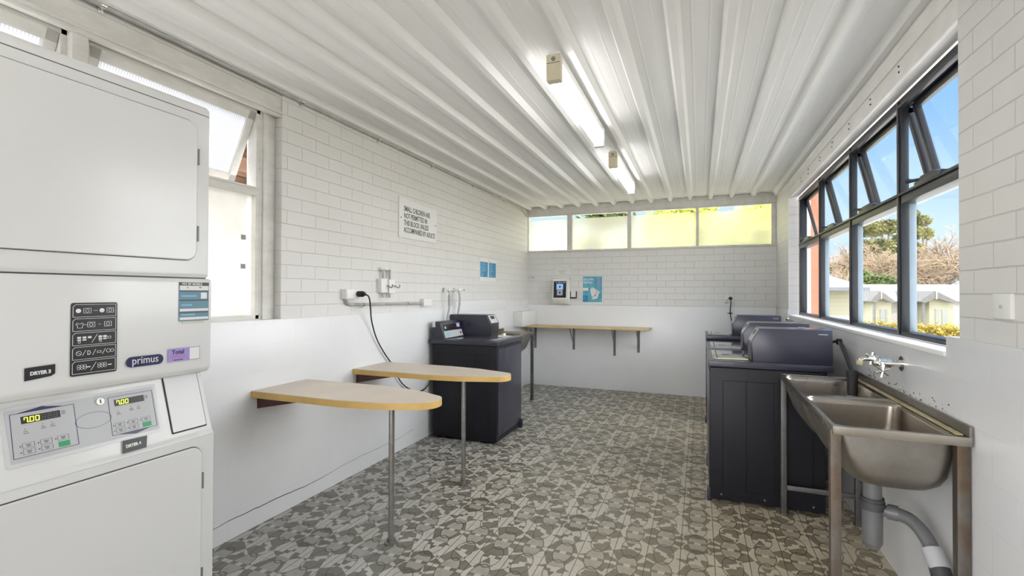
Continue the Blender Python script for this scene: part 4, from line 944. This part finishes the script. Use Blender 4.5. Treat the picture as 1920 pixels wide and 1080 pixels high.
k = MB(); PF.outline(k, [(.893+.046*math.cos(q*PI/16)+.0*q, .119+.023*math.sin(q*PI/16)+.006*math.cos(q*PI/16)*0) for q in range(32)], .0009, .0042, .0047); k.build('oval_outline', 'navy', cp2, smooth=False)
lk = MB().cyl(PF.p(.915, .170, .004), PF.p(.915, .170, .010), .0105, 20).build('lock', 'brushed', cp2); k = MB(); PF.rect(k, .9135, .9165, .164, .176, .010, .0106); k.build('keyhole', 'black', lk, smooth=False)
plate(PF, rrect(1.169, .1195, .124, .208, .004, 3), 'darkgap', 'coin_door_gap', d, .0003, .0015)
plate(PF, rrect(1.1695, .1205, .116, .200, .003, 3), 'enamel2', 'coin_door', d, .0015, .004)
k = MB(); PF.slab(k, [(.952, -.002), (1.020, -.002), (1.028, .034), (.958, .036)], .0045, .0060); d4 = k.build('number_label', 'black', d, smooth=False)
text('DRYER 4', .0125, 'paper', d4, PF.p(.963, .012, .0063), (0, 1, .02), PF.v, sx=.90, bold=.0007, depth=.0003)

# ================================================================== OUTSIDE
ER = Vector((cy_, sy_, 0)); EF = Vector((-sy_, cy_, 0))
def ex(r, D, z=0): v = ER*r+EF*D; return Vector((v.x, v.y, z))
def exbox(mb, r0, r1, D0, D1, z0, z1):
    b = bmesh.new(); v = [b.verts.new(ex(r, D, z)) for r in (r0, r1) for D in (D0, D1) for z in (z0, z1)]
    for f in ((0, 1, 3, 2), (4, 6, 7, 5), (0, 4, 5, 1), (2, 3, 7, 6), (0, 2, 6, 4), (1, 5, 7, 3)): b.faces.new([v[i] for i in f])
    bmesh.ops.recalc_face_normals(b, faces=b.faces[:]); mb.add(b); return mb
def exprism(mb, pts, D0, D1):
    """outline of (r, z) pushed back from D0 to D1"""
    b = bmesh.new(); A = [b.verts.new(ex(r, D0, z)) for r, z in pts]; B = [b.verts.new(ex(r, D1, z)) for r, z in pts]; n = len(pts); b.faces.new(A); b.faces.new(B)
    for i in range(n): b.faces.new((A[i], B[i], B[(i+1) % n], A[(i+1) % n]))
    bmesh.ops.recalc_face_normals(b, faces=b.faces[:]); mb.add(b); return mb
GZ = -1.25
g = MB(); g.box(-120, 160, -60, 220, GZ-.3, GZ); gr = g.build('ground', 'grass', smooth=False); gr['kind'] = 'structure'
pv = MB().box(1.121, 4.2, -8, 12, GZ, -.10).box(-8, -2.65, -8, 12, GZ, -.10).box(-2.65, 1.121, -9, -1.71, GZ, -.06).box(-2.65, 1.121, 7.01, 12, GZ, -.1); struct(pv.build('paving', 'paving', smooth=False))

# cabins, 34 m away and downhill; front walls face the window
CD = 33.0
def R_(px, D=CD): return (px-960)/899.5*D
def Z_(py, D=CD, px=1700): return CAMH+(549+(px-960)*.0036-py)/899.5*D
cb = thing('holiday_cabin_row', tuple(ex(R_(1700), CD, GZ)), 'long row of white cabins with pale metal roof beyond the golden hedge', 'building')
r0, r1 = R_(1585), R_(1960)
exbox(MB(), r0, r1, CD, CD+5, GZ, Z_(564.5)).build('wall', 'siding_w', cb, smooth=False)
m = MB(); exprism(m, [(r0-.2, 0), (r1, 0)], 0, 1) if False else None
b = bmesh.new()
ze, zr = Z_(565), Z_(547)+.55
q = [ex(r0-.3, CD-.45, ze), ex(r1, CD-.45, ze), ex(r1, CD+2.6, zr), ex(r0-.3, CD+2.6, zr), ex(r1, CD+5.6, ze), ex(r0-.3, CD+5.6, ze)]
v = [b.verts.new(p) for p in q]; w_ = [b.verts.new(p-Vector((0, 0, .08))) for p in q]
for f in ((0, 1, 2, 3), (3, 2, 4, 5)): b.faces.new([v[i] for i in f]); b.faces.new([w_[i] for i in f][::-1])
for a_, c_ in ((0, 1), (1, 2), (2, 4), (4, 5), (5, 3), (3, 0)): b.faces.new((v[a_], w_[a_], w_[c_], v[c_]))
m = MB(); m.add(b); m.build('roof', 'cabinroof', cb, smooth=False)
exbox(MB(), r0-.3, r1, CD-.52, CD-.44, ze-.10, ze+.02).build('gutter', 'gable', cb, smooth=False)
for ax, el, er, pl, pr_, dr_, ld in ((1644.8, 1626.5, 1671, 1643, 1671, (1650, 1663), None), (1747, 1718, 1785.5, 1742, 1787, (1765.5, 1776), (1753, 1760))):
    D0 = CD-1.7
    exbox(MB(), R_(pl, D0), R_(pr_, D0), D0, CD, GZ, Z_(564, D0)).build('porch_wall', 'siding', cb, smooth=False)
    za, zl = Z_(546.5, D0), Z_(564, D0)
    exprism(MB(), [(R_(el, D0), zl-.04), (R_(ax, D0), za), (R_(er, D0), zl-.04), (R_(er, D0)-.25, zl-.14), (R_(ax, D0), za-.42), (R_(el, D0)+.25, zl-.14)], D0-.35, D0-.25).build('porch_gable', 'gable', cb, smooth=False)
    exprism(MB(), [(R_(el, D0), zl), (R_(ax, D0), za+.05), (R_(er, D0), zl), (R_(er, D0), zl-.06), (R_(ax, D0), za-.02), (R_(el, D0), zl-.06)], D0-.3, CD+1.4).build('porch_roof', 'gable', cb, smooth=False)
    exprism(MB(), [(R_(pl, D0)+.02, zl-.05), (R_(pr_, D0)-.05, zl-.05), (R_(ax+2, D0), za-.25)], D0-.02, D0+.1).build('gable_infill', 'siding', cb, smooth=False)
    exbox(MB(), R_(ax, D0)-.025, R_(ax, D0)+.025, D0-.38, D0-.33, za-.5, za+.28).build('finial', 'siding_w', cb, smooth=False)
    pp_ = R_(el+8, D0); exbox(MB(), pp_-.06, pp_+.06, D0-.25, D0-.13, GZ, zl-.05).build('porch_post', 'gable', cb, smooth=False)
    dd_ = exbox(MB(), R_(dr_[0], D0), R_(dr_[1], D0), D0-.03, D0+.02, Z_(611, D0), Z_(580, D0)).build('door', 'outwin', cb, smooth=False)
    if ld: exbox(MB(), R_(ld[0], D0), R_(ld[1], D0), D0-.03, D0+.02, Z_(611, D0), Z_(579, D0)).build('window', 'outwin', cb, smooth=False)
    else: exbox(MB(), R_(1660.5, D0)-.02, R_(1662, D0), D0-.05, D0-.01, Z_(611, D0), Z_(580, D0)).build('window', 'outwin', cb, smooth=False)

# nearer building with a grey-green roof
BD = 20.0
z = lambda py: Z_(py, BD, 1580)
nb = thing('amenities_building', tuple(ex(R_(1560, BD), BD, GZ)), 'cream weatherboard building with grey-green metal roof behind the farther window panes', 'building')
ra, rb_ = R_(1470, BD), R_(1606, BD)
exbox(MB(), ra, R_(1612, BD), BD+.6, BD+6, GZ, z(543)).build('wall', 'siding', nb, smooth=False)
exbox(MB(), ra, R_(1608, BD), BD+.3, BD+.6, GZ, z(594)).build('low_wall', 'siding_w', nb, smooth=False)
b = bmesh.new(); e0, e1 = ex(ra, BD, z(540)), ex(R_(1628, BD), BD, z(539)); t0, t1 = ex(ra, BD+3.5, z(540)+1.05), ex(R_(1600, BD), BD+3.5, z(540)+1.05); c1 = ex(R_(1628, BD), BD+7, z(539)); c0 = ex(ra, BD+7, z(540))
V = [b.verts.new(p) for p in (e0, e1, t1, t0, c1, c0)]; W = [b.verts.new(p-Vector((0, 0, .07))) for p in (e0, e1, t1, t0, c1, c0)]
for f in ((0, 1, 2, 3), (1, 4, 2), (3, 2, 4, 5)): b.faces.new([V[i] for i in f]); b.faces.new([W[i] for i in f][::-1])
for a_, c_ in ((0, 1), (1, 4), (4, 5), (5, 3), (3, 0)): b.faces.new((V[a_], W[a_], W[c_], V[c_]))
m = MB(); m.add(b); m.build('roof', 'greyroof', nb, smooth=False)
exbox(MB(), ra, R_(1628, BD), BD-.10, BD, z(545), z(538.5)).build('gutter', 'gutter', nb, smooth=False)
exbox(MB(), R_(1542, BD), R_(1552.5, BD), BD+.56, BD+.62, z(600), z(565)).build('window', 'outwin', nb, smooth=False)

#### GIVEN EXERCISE
Work out how many lines of the listing above include the word "from". Reply with nothing but the count.

#### EXERCISE ANSWER
2